• **GOAL**
Go from the first line to the line with "COL = scene.collection" and return those lines verbatim, ends included.

## Start

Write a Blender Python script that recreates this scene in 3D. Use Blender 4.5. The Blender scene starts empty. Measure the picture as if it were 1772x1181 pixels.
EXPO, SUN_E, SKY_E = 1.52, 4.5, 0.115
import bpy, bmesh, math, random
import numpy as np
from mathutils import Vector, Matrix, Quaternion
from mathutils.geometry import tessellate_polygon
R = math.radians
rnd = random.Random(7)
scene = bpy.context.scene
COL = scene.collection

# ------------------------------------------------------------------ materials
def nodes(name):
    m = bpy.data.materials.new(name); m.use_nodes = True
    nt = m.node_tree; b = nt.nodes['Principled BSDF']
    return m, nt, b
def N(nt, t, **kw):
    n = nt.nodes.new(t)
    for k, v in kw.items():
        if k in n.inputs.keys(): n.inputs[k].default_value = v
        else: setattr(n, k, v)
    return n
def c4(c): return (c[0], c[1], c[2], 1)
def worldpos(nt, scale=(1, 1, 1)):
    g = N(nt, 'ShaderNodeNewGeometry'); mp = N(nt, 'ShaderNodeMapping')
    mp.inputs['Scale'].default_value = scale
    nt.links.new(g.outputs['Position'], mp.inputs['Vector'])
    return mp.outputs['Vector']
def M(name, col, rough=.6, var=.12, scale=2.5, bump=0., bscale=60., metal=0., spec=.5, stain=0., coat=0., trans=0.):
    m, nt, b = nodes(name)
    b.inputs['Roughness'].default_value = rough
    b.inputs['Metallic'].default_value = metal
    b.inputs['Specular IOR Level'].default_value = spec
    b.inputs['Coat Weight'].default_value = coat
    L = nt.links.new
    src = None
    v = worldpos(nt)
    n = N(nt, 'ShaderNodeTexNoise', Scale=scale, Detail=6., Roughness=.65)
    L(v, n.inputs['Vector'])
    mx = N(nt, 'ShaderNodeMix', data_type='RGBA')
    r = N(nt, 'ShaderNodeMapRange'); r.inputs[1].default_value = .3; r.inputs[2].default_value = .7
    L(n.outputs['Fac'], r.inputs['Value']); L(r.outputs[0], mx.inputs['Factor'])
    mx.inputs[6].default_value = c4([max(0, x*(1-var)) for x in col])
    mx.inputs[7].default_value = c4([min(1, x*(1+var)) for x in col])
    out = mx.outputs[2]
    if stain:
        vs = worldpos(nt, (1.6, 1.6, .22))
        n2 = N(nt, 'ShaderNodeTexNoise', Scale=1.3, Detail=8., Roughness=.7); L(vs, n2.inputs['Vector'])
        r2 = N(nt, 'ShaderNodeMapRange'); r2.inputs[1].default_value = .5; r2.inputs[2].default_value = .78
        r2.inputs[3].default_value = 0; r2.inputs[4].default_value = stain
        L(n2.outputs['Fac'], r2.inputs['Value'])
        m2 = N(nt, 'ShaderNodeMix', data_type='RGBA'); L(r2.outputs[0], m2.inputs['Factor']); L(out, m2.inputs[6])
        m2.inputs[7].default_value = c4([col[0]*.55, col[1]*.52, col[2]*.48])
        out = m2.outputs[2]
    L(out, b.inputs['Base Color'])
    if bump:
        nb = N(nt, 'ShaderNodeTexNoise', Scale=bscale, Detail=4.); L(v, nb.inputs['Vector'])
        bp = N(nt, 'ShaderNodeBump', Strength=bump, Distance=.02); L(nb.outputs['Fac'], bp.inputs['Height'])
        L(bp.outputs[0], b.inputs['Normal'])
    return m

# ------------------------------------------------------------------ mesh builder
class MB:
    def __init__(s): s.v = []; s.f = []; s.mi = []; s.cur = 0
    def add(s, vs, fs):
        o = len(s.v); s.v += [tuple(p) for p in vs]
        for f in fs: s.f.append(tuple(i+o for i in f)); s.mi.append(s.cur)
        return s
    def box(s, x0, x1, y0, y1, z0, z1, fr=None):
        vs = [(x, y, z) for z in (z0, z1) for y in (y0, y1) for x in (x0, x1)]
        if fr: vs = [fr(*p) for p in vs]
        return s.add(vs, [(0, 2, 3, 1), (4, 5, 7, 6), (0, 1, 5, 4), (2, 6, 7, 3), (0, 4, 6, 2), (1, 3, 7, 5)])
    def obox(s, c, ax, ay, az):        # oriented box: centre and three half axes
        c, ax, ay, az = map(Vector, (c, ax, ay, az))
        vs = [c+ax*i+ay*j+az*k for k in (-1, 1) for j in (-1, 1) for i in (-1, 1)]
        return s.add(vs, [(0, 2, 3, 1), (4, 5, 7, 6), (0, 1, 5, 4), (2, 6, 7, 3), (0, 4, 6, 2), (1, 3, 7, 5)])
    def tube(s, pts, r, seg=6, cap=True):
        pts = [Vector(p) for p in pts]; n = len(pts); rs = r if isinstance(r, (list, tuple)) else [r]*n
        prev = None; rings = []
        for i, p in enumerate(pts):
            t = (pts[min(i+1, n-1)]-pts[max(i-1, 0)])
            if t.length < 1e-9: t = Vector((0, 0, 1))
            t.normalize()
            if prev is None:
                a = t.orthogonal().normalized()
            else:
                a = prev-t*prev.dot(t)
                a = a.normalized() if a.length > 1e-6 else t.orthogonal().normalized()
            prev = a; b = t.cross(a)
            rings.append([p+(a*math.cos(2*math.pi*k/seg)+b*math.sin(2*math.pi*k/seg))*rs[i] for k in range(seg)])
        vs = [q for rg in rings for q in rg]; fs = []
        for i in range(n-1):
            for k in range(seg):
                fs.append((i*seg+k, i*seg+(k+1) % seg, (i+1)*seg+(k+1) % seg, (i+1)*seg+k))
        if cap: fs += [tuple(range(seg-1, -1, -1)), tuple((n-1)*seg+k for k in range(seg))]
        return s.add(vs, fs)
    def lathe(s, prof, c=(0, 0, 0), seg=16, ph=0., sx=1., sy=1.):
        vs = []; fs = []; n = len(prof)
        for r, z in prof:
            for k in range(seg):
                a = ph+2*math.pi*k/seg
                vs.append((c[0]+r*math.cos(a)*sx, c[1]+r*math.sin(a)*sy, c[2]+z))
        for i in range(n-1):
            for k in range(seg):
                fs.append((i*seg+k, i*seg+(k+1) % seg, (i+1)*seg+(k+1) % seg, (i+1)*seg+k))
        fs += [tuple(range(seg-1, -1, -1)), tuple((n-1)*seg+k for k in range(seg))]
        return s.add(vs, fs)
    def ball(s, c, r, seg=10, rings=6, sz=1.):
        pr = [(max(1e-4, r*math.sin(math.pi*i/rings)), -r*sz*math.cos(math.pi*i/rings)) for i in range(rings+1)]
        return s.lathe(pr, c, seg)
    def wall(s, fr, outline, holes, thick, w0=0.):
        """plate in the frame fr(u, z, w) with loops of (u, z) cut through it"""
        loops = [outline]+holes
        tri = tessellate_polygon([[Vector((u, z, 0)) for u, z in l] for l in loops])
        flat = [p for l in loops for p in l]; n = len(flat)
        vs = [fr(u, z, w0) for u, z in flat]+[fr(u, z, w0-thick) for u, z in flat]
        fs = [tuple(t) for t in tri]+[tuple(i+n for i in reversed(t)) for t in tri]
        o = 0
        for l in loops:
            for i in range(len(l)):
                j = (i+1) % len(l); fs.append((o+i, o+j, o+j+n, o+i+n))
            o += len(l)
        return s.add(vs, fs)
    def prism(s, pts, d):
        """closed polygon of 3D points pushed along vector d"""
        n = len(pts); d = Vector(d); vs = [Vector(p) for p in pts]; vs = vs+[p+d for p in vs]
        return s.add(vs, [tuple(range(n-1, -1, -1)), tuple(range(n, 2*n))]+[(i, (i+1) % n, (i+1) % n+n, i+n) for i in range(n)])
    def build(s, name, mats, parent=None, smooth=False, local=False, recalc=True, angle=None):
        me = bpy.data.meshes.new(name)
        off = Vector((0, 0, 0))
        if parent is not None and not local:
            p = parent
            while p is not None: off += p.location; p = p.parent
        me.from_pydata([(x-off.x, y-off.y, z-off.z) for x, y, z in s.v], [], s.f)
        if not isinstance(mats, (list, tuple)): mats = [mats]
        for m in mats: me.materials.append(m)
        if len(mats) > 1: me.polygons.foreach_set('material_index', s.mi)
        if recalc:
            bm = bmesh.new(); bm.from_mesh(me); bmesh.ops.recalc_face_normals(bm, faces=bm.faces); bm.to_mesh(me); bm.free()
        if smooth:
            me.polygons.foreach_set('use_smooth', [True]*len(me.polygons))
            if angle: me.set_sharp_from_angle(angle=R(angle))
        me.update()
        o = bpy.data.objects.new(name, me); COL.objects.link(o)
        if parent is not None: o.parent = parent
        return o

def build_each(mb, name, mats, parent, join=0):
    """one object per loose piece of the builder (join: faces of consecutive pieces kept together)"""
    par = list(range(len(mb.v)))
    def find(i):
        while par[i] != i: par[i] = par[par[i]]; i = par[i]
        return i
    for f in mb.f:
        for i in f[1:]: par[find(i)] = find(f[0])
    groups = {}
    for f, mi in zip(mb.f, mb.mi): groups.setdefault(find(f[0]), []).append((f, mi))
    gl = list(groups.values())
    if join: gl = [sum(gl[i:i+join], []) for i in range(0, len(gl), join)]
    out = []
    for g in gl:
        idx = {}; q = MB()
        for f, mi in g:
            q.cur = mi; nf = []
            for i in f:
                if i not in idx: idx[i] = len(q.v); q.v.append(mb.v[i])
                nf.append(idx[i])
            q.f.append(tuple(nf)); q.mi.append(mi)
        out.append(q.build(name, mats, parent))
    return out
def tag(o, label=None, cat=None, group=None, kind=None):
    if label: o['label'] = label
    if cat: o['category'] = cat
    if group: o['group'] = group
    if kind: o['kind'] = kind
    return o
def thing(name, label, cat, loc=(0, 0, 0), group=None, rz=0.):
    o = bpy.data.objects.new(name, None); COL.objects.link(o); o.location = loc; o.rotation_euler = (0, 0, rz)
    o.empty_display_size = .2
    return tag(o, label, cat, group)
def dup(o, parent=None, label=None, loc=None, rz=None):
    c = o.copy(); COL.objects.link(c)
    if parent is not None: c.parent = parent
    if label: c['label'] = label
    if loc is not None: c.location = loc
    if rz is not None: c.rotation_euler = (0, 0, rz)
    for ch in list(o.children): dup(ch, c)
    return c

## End

• **THE SOLUTION**
Write a Blender Python script that recreates this scene in 3D. Use Blender 4.5. The Blender scene starts empty. Measure the picture as if it were 1772x1181 pixels.
EXPO, SUN_E, SKY_E = 1.52, 4.5, 0.115
import bpy, bmesh, math, random
import numpy as np
from mathutils import Vector, Matrix, Quaternion
from mathutils.geometry import tessellate_polygon
R = math.radians
rnd = random.Random(7)
scene = bpy.context.scene
COL = scene.collection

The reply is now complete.